**What to do**
In the records below, find the line with "Reconstruct this image" and the line with "return m, nt, b"; return exactly those lines and every line between them.
------ Extracted data ------
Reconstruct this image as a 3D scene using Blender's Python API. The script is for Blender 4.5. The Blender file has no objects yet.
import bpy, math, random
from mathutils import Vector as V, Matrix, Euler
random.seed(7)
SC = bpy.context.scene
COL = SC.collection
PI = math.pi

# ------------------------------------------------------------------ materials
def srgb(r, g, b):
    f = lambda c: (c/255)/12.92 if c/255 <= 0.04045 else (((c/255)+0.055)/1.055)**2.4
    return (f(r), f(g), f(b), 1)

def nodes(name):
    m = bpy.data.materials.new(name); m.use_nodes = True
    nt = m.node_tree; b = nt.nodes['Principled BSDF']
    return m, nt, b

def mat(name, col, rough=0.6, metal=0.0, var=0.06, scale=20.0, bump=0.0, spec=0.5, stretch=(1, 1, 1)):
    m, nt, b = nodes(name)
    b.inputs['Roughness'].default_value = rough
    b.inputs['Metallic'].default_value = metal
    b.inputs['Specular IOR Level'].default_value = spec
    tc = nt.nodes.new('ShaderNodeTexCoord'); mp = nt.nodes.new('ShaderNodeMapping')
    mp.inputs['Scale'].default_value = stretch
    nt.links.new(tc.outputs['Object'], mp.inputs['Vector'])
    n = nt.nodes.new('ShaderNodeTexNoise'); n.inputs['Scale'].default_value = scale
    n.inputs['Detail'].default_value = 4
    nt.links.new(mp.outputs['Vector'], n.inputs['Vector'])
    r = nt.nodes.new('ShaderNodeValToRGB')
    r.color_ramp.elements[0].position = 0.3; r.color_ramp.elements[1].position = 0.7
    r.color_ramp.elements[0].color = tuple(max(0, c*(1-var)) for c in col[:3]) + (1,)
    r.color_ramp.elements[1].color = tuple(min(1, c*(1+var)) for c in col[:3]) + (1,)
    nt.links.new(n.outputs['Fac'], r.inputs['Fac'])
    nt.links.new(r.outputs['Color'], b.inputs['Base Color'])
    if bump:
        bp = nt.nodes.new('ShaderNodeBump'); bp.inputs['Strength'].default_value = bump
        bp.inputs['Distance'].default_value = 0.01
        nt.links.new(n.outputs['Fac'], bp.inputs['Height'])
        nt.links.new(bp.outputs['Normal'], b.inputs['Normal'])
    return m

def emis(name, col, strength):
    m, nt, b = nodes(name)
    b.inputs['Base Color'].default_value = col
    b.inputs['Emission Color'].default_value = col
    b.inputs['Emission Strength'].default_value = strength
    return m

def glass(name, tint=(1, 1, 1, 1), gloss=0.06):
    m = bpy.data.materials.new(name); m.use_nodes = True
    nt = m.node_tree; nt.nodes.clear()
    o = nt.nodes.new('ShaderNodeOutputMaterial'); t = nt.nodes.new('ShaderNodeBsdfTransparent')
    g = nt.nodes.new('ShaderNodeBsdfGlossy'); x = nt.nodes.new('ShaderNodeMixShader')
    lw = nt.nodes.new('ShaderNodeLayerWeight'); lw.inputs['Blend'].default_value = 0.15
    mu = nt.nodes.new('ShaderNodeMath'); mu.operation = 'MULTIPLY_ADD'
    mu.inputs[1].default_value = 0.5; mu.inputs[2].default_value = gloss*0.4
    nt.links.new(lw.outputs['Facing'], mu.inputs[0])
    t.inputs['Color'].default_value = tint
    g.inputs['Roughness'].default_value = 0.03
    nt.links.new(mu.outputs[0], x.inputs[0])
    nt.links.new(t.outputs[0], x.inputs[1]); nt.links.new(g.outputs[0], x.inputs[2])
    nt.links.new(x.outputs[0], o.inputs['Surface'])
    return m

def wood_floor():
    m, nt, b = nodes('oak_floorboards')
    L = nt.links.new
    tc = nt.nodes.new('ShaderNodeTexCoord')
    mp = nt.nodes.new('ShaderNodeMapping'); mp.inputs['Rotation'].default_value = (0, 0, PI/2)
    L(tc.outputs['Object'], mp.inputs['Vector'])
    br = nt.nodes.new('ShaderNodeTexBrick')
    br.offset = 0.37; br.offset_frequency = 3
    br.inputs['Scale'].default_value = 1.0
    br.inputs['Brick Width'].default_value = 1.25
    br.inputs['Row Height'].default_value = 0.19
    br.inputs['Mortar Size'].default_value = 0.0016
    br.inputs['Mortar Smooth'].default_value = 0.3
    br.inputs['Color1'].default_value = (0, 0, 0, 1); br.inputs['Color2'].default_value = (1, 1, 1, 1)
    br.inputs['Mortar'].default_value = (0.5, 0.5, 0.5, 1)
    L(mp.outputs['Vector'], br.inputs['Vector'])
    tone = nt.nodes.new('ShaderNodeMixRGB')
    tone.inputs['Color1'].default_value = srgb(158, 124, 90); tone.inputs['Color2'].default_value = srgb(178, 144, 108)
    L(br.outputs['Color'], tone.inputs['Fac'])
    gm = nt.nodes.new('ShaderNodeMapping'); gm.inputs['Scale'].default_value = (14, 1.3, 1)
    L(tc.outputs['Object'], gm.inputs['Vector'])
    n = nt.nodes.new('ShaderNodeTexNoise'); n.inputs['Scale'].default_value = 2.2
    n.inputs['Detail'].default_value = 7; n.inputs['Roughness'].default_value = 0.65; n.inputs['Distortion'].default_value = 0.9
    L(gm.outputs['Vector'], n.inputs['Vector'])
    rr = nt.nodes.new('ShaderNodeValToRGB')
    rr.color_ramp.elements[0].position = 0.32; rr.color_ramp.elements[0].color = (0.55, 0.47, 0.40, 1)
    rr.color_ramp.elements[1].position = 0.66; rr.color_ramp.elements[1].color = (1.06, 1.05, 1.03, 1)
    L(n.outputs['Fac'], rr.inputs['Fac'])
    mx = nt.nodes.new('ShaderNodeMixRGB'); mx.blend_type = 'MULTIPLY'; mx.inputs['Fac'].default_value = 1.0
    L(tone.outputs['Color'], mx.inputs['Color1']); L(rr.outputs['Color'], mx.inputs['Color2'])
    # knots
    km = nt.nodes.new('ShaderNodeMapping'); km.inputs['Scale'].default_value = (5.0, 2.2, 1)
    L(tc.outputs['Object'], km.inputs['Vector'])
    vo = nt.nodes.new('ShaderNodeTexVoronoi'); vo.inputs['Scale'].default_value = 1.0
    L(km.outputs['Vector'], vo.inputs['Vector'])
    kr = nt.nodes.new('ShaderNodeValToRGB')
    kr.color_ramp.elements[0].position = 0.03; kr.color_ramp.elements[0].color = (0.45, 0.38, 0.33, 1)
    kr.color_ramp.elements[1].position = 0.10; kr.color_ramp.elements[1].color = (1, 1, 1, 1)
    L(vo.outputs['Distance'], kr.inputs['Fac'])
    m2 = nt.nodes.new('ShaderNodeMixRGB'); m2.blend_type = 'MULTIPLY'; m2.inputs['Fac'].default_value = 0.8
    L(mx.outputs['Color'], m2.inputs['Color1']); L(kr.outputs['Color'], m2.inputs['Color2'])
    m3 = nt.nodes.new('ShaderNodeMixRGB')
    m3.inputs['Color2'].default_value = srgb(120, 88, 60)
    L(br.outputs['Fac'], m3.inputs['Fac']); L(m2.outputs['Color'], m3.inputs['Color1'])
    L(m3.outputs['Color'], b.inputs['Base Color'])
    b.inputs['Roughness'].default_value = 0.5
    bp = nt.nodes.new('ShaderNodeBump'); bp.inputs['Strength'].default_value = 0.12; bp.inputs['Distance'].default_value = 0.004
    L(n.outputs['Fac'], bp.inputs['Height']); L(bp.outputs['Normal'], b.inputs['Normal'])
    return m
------
------ Extracted data ------
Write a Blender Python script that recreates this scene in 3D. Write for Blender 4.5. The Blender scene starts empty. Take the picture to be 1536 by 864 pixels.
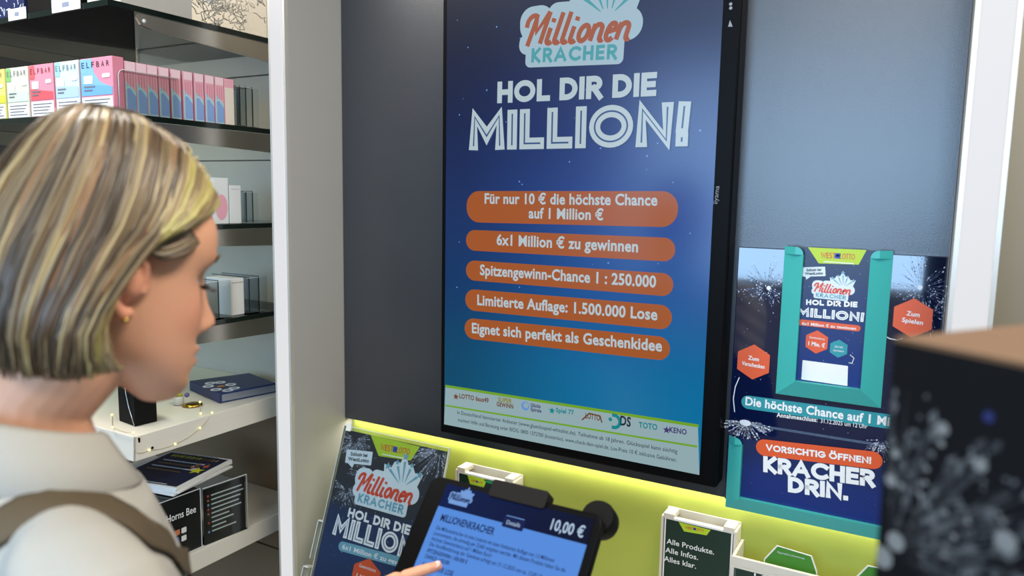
------
**Written solution**
Reconstruct this image as a 3D scene using Blender's Python API. The script is for Blender 4.5. The Blender file has no objects yet.
import bpy, math, random
from mathutils import Vector as V, Matrix, Euler
random.seed(7)
SC = bpy.context.scene
COL = SC.collection
PI = math.pi

# ------------------------------------------------------------------ materials
def srgb(r, g, b):
    f = lambda c: (c/255)/12.92 if c/255 <= 0.04045 else (((c/255)+0.055)/1.055)**2.4
    return (f(r), f(g), f(b), 1)

def nodes(name):
    m = bpy.data.materials.new(name); m.use_nodes = True
    nt = m.node_tree; b = nt.nodes['Principled BSDF']
    return m, nt, b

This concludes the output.